Abstract: Jobs to Fit My People: Saint Charles Lockett, Ethnic Enterprises, and the Meaning of Economic Justice in 1970s Milwaukee

Crystal M. Moten


In 1970, Saint Charles Lockett, an African-American and self proclaimed ''liberated woman,'' opened a subcontracting company, Ethnic Enterprizes, in Milwaukee, Wisconsin. Lockett's company specialized in employing women who received public assistance and who were the heads of their households. Lockett hoped that Ethnic Enterprizes would provide her workers with the skills they needed to climb the labor ladder and remove themselves from public assistance. Operating a business of this kind was not without its challenges. While Lockett received praise from state officials, community organizations, and local and national news media outlets, leading welfare rights activists criticized and condemned Lockett's business practices.
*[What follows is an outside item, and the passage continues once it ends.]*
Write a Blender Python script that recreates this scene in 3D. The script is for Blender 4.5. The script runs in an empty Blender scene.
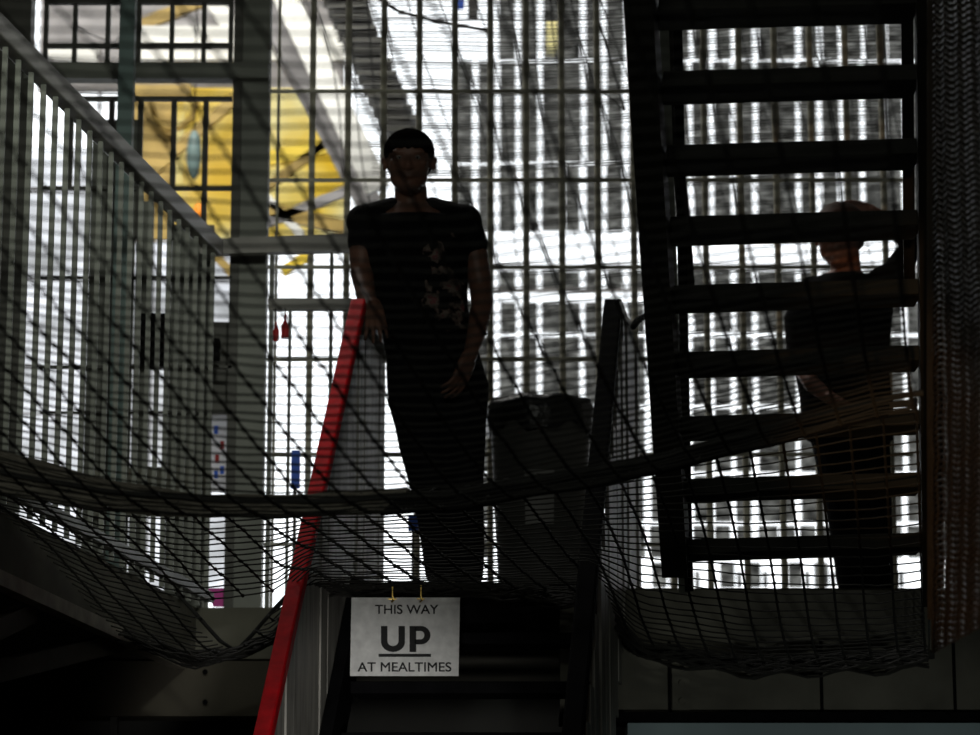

Using archival research, legal research, and newspaper articles, I examine both the ''virtues and vices'' of Saint Charles Lockett's business endeavor. The paper illuminates Lockett's feminist and mother-friendly business practices and illustrates the ways in which she carved out spaces for mothers of color in an industry that historically excluded them from its ranks. Ethnic Enterprizes challenged the meaning of economic justice and forced activists in Milwaukee to seriously consider solutions to the joblessness that haunted poor people, particularly women, in the city. While Lockett's business eventually closed, the conversations it engendered about the connections between business, social responsibility, and economic justice remain as relevant as ever.